> [YOUR GOAL] Pictures stay out of the copy; restate everything else in the material exactly.

> [AVAILABLE DATA]

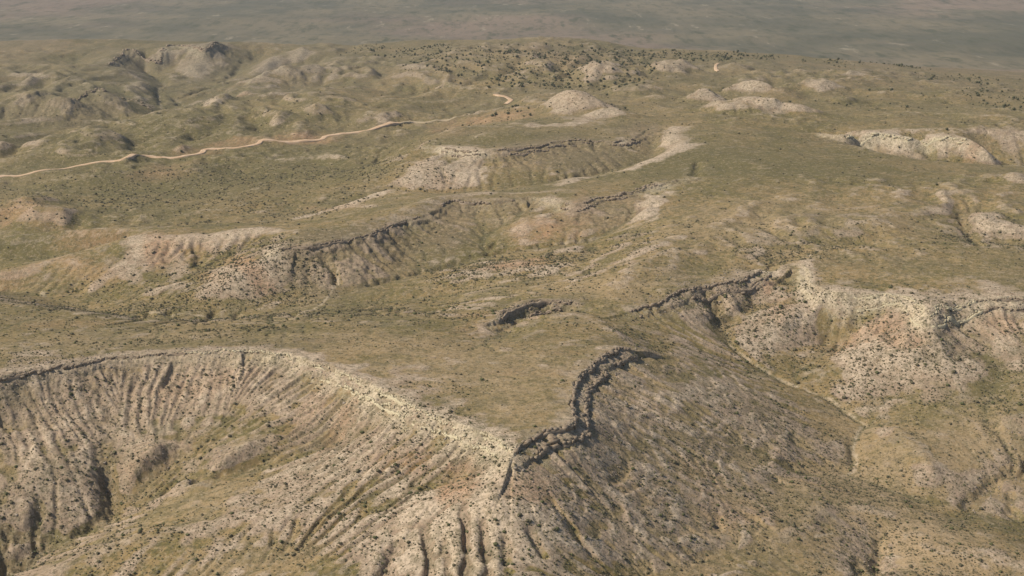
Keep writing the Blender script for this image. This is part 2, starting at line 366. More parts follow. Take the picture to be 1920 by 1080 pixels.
# carved lines: (photo points), depth m, half width m
CARVE = [([(868,950),(872,990),(876,1085)],3.2,2.4),([(903,948),(908,1000),(918,1085)],3.0,2.2),([(795,985),(805,1040),(800,1085)],2.6,2.6),([(740,1000),(735,1040),(715,1085)],2.4,3),
 ([(828,990),(838,1030),(845,1085)],1.8,1.8),([(945,985),(950,1030),(948,1085)],1.8,2),([(988,980),(1000,1010),(1020,1045)],2.0,1.6),
 ([(1020,910),(1040,940),(1070,985),(1110,1040)],1.2,1.8),([(1190,855),(1150,900)],1,3),
 ([(1420,545),(1400,575),(1365,600)],2,5),
 ([(915,480),(918,465),(930,455)],2.2,2.5),([(850,496),(890,480),(960,468),(1040,458),(1110,449)],2.2,2.2),([(660,545),(740,522),(850,496)],2.0,2.2),
 ([(255,590),(262,600),(280,588)],2.5,3),([(380,604),(396,590),(402,584)],3.0,3),([(440,600),(446,590)],2.5,3),([(310,585),(320,592)],2,3),([(520,588),(545,585),(560,592)],2.5,3),
 ([(600,462),(612,478),(628,505),(632,530)],2.6,3),([(365,455),(372,475),(368,495)],3,3),([(310,465),(312,490)],2,2.5),([(345,455),(350,470)],2,2.5),([(400,470),(360,500)],1.5,4),
 ([(1306,300),(1308,312),(1302,330)],3,3.5),([(1440,420),(1450,440),(1500,470)],2,5),([(1800,400),(1806,425),(1812,440),(1840,460)],3.5,4),
 ([(1340,960),(1345,985)],2.2,2.5),([(1380,950),(1400,965),(1440,990)],1.5,2),([(1610,1050),(1612,1085)],3.0,2.5),([(1650,1000),(1648,1040),(1640,1085)],2.5,3),
 ([(1595,820),(1598,850),(1600,870)],1.6,2.5),([(1362,640),(1410,680),(1470,716),(1540,740),(1590,775),(1618,798)],1.3,2.2),
 ([(1900,850),(1890,880),(1850,915),(1812,950)],2.4,3.5),([(1910,900),(1925,870)],3,3),([(1920,985),(1900,960),(1890,930)],2.5,4),
 ([(275,128),(285,148),(310,160),(296,170),(303,200)],3,5),([(460,116),(430,140),(418,160)],4,5),([(418,160),(345,186),(320,184),(345,200)],3,4),
 ([(0,985),(20,1000),(60,1010)],4,4),([(60,930),(75,960),(60,990)],3,3),([(0,1050),(40,1060)],4,5),
 ([(205,870),(200,900),(208,940)],3.5,3.5),([(330,850),(300,862),(270,880)],2.5,3),([(425,865),(395,890),(360,900)],2.5,3),([(230,935),(205,960),(150,1000)],2,3),
 ([(1620,580),(1600,610),(1570,650)],1.5,3),([(1700,262),(1722,268),(1738,280),(1745,292)],3,5),([(1832,268),(1850,280),(1880,300)],3,6)]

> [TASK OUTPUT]
Keep writing the Blender script for this image. This is part 2, starting at line 366. More parts follow. Take the picture to be 1920 by 1080 pixels.
# carved lines: (photo points), depth m, half width m
CARVE = [([(868,950),(872,990),(876,1085)],3.2,2.4),([(903,948),(908,1000),(918,1085)],3.0,2.2),([(795,985),(805,1040),(800,1085)],2.6,2.6),([(740,1000),(735,1040),(715,1085)],2.4,3),
 ([(828,990),(838,1030),(845,1085)],1.8,1.8),([(945,985),(950,1030),(948,1085)],1.8,2),([(988,980),(1000,1010),(1020,1045)],2.0,1.6),
 ([(1020,910),(1040,940),(1070,985),(1110,1040)],1.2,1.8),([(1190,855),(1150,900)],1,3),
 ([(1420,545),(1400,575),(1365,600)],2,5),
 ([(915,480),(918,465),(930,455)],2.2,2.5),([(850,496),(890,480),(960,468),(1040,458),(1110,449)],2.2,2.2),([(660,545),(740,522),(850,496)],2.0,2.2),
 ([(255,590),(262,600),(280,588)],2.5,3),([(380,604),(396,590),(402,584)],3.0,3),([(440,600),(446,590)],2.5,3),([(310,585),(320,592)],2,3),([(520,588),(545,585),(560,592)],2.5,3),
 ([(600,462),(612,478),(628,505),(632,530)],2.6,3),([(365,455),(372,475),(368,495)],3,3),([(310,465),(312,490)],2,2.5),([(345,455),(350,470)],2,2.5),([(400,470),(360,500)],1.5,4),
 ([(1306,300),(1308,312),(1302,330)],3,3.5),([(1440,420),(1450,440),(1500,470)],2,5),([(1800,400),(1806,425),(1812,440),(1840,460)],3.5,4),
 ([(1340,960),(1345,985)],2.2,2.5),([(1380,950),(1400,965),(1440,990)],1.5,2),([(1610,1050),(1612,1085)],3.0,2.5),([(1650,1000),(1648,1040),(1640,1085)],2.5,3),
 ([(1595,820),(1598,850),(1600,870)],1.6,2.5),([(1362,640),(1410,680),(1470,716),(1540,740),(1590,775),(1618,798)],1.3,2.2),
 ([(1900,850),(1890,880),(1850,915),(1812,950)],2.4,3.5),([(1910,900),(1925,870)],3,3),([(1920,985),(1900,960),(1890,930)],2.5,4),
 ([(275,128),(285,148),(310,160),(296,170),(303,200)],3,5),([(460,116),(430,140),(418,160)],4,5),([(418,160),(345,186),(320,184),(345,200)],3,4),
 ([(0,985),(20,1000),(60,1010)],4,4),([(60,930),(75,960),(60,990)],3,3),([(0,1050),(40,1060)],4,5),
 ([(205,870),(200,900),(208,940)],3.5,3.5),([(330,850),(300,862),(270,880)],2.5,3),([(425,865),(395,890),(360,900)],2.5,3),([(230,935),(205,960),(150,1000)],2,3),
 ([(1620,580),(1600,610),(1570,650)],1.5,3),([(1700,262),(1722,268),(1738,280),(1745,292)],3,5),([(1832,268),(1850,280),(1880,300)],3,6)]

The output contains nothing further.